In 1887, the 49th Congress enacted the Interstate Commerce Act to combat monopolistic practices of the railroad robber barons of the day. This act demanded that rates be “reasonable and just” but stopped short of giving the government the power to fix specific rates. This allowed rates to be kept higher where competition existed, but more importantly made rates and discrimination illegal. In this definition of discrimination, we are referring to the railroad’s ability to lower rates for certain customers including politicians and other monopolistic companies from different industries.

These regulations stayed in place for over 100 years with minor amendments and adjustments, but in 1980 President Jimmy Carter signed into law the “Staggers Rail Act.” This was a bill to reform the economic regulations of railroads through significant deregulation. These deregulation allowed the rail carriers to establish any rate for rail service, removed the scope of authority to control rates preventing “discrimination,” and the dismantling of the collective rate-making machinery among railroads that began in 1976. In effect, this law has made the possibility of consolidation of the railroad industry easier, which can be seen by the decrease in Class I Freight Railroads from 33 in 1980 to a soon to be 6 with the approved merger of Canadian Pacific and Kansas City Southern.

Deregulation is touted as being the tool that saved the railroad industry.
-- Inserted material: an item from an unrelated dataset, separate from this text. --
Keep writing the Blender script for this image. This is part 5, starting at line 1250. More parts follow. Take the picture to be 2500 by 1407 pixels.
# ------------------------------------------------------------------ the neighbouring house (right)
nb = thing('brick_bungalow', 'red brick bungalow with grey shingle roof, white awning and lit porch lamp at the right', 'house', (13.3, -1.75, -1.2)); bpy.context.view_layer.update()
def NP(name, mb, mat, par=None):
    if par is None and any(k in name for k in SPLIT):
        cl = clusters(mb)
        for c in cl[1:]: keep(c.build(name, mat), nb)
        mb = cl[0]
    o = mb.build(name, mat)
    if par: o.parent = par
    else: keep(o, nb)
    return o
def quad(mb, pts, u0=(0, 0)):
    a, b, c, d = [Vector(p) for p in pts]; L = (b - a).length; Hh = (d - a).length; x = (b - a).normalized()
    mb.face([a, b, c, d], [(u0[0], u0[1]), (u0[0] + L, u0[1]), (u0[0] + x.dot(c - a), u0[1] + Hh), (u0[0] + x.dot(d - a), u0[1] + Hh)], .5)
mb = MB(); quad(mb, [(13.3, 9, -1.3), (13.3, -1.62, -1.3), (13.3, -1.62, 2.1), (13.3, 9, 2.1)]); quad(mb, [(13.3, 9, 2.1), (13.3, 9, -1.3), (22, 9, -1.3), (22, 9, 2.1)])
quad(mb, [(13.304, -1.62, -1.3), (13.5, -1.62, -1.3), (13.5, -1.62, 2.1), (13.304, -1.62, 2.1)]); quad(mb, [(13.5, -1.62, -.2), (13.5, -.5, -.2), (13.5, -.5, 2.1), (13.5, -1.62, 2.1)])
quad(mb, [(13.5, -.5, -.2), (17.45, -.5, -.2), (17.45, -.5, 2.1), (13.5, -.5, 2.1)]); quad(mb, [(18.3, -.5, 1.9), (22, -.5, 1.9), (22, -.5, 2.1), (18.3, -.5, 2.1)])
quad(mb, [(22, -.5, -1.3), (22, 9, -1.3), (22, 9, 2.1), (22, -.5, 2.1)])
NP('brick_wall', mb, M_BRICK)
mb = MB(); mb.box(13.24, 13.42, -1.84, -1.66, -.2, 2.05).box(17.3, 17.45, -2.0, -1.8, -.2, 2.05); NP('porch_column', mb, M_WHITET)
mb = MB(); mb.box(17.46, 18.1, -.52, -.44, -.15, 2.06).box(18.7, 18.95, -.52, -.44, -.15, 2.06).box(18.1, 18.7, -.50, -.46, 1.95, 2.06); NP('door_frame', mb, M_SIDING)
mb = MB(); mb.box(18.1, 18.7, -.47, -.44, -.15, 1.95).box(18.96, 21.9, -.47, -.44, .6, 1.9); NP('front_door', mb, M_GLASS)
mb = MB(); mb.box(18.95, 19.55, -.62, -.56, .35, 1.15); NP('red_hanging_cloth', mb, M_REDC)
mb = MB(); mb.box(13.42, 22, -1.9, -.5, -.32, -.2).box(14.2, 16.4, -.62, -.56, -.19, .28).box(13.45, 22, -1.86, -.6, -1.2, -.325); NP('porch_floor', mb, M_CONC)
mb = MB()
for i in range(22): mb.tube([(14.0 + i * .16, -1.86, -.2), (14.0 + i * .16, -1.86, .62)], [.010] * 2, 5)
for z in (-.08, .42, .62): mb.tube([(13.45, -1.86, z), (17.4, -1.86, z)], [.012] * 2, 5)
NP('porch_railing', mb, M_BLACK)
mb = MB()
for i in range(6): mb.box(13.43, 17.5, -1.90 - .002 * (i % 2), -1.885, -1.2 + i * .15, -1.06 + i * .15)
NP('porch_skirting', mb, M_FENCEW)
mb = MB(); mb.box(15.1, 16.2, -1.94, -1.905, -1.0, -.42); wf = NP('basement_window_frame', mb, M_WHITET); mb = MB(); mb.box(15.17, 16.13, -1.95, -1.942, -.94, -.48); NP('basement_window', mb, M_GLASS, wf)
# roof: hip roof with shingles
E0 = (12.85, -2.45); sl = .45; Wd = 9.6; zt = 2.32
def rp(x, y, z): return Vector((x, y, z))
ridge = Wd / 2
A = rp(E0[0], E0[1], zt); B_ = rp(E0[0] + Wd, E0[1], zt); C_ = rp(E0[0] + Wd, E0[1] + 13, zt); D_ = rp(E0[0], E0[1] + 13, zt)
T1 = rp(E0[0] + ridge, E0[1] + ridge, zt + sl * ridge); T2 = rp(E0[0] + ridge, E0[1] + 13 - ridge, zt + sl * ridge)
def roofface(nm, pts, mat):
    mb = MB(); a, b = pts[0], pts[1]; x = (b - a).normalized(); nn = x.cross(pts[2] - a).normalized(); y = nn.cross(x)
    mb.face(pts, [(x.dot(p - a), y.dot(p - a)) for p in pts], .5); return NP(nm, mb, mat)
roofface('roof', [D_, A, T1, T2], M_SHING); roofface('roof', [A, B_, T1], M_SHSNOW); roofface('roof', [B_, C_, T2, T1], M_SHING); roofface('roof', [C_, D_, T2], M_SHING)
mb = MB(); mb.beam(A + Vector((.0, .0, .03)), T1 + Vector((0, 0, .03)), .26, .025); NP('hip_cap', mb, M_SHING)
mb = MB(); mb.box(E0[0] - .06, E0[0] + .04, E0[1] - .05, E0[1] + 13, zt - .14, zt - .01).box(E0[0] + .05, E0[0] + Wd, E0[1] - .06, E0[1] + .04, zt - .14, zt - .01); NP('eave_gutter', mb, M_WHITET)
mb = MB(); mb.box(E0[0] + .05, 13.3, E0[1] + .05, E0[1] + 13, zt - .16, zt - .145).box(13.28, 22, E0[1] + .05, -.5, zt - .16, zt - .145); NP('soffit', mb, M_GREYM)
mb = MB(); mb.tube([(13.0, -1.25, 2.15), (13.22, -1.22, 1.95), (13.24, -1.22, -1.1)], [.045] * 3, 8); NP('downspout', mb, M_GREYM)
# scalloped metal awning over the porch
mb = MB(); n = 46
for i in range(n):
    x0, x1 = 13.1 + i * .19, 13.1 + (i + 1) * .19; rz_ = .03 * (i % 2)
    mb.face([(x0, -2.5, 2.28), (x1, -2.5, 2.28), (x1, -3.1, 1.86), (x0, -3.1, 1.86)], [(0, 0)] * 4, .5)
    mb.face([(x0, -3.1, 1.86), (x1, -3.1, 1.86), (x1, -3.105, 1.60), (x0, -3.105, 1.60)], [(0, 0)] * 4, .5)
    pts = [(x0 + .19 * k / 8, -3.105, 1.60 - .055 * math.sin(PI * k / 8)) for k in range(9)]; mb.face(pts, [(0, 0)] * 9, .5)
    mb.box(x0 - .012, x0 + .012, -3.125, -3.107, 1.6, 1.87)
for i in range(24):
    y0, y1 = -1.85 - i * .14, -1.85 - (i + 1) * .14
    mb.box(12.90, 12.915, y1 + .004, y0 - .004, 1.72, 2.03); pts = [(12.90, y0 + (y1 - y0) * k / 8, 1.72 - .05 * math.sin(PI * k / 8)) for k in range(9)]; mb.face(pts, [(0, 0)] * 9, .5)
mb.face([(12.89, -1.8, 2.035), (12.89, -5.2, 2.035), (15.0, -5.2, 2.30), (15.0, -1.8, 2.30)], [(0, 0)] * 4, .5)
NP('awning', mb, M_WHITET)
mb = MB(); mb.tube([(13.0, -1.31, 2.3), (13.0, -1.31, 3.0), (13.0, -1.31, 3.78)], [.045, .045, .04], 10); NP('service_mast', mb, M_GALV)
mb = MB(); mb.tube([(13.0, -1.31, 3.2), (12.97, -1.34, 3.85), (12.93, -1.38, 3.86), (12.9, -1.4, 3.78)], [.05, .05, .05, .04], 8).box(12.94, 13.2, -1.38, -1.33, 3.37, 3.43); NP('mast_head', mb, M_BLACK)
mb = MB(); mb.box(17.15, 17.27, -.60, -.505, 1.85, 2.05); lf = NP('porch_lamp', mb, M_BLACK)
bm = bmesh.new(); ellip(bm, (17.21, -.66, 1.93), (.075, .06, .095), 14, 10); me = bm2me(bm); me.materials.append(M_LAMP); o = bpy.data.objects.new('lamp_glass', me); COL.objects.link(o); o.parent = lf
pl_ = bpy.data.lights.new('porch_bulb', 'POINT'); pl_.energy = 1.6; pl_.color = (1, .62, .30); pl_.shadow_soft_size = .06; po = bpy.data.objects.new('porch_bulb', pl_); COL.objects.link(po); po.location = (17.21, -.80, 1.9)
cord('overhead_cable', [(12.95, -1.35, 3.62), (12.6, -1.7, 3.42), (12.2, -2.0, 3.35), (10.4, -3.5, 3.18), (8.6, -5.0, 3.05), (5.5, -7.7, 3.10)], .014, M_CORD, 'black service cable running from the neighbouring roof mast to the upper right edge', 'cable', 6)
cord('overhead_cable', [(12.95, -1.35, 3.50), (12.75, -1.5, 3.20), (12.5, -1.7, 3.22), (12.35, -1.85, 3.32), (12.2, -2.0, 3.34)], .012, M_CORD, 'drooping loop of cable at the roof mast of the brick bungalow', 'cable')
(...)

It is said that worker injuries declined, that rail related catastrophes went down, and that profits being redirected to truck and airline industries were able to be returned to the rail industry. Is this the truth though? In our day, deregulation allow the railroads to become outright monopolies. The Class 1 rail carriers have a stranglehold on the industry, and with that stranglehold they are free to make their own rules. Profit is the only determining factor when the equations are drawn, and the quality of life of the workers along with the safety of the community has been cut entirely out of the math.

Railroads have not updated the braking systems used on their trains since the 1800s. Workers are being forced to operate as one man crews. Pay for the workers is not matching inflation rates. Government officials, corporate monopolies, and lobbyists have taken a firm grasp around the controls of this industry and without any regulation they are, in many ways, literally driving the train off the rails in a never ending drive for super profits. Deregulation has halted the need for modernization, and the only way forward is regulation and a nationalization of the railroads.

Most importantly, in relation the Staggers Rail Act, it must be noted that discrimination allowed for railroad monopolies to become lobbyists and servants of the very policy makers that regulate the safety of modern railroads. There is no impetus to increase safety at any cost when the railroad lobbyists can freely work with politicians. There is no need for oversight of safety when it may effect the profit return of policymakers who have investments in the railroads. We cannot expect safety, modernization, or quality of life when both the monopolies who run the business and the policymakers who enforce the rules are profiting off the corners cut at every bend.